Bisnis.com, JAKARTA — Krisis Silicon Valley Bank atau SVB menimbulkan kekhawatiran investor dan pemberi pinjaman di Jepang, terutama melalui bank-bank di sana. Para investor yang melakukan penempatan besar di obligasi Amerika Serikat kini merasa waswas.
Dilansir dari Bloomberg, perbankan Jepang meningkatkan investasi berbentuk utang luar negeri dalam satu dekade terakhir, terutama karena kebijakan pelonggaran moneter agresif oleh Gubernur Bank of Japan (BoJ) Haruhiko Kuroda yang menurunkan imbal hasil di dalam negeri.
Porsi investasi utang luar negeri memang jauh lebih kecil dibandingkan dengan portofolio dalam negeri bank-bank Jepang. Namun, investor tetap mengkhawatirkan portofolionya di Amerika Serikat (AS) pasca krisis SVB.

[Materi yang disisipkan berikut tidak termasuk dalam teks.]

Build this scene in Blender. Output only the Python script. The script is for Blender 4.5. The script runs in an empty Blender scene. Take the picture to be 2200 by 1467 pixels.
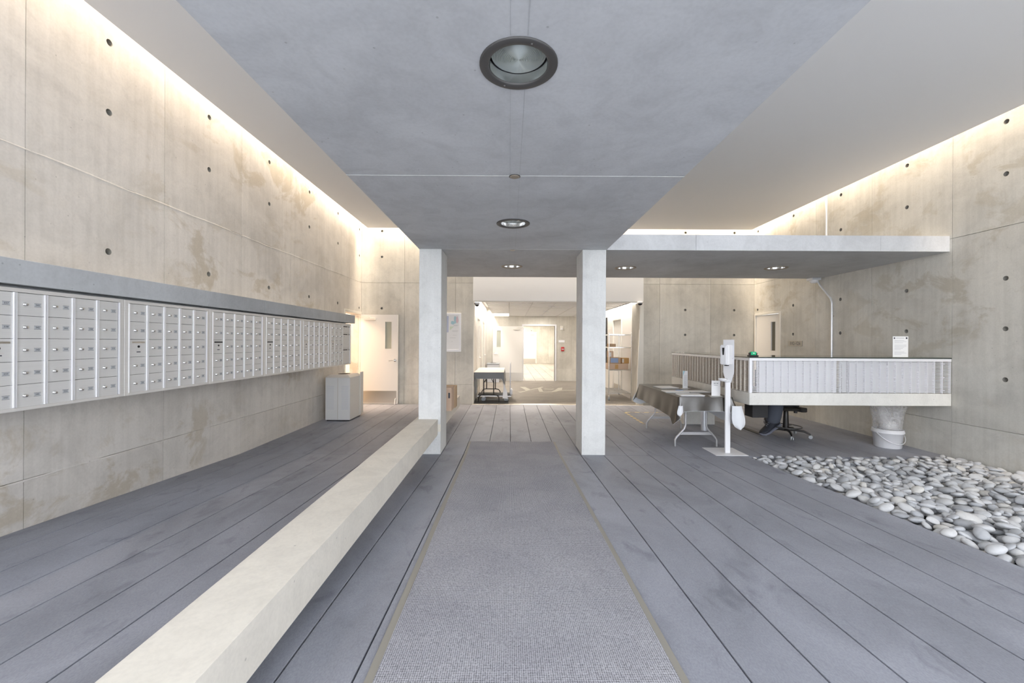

Hal itu tercermin dari kinerja indeks Topix Bank yang turun 9,2 persen dalam dua sesi terakhir. Kinerja itu tercatat lebih dari tujuh kali lipat penurunan indeks keuangan Asia yang lebih luas tidak termasuk Jepang.
Penurunan kinerja lebih besar terjadi pada bank-bank regional karena para investor melihat struktur bisnis mereka lebih lemah daripada pemberi pinjaman utama. Fukushima Bank Ltd. dan Chiba Kogyo Bank Ltd. mencatatkan penurunan lebih dari 6 persen pada perdagangan Senin (12/3/2023).
Analis senior Morningstar Michael Makdad menilai bahwa para deposan Jepang tidak menghadapi risiko pada deposito mereka dalam hal apapun. Harga saham bank-bank regional yang turun tidak serta merta menjadi ancaman bagi deposito mereka.
"Wajar jika para investor ekuitas mempertimbangkan lagi risiko suku bunga dari kepemilikan obligasi bank-bank regional Jepang," ujar Makdad, dilansir dari Bloomberg pada Rabu (14/3/2023).
Berdasarkan data BoJ, pada April—Juni 2022, Value at Risk (VaR) kepemilikan obligasi dolar bank-bank besar Jepang telah meningkat menjadi 2,29 triliun yen atau berkisar US$17 miliar. Padahal, pada awal 2014 nilai VaR masih 1,2 triliun yen.
Eksposur bank-bank regional meningkat hampir dua kali lipat selama periode yang sama. Metrik itu mengukur seberapa besar kerugian yang akan mereka derita ketika suku bunga naik 200 basis poin.
BOJ menyatakan bahwa risiko suku bunganya terkendali dengan baik, yaitu sekitar 10 persen dari modal untuk bank-bank besar dan 5 persen untuk bank-bank regional yang lebih kecil.
Petaka SVB berakar pada penanaman obligasi jangka panjang senilai puluhan miliar, dengan keyakinan bahwa suku bunga akan tetap stabil. Imbal hasil obligasi AS bertenor 10 tahun ternyata melonjak 236 basis poin pada 2022 di tengah pengetatan agresif oleh The Fed untuk mengatasi inflasi.
Setelah dua bulan yang bergejolak pada 2023, imbal hasil jatuh dalam beberapa sesi terakhir karena runtuhnya tiga bank AS. Hal itu memicu spekulasi bahwa The Fed akan memilih untuk tidak menaikkan suku bunga dalam jumlah besar.
Pakar strategi keuangan global SMBC Nikko Securities Masao Muraki menilai bahwa kenaikan suku bunga menyebabkan kerugian di SVB dan memicu kekhawatiran bahwa mungkin ada bank-bank lain yang memiliki masalah serupa.
Meskipun begitu, menurutnya, risiko bunga dari portofolio obligasi domestik merupakan ancaman yang lebih besar bagi bank-bank Jepang. Para analis melihat kerusakan yang terbatas karena BOJ tidak mungkin menaikkan suku bunga dengan kekuatan yang sama dengan the Fed.
Analis pasar senior SMBC Trust Bank Masahiro Yamaguchi menilai bahwa kondisi perbankan Jepang dan AS sangat berbeda. Pasalnya, suku bunga AS naik menjadi 5 persen, sedangkan imbal hasil obligasi Jepang hanya naik menjadi 0,5 persen.
"Saya rasa bank-bank Jepang tidak terpojok sebanyak itu," ujar Yamaguchi.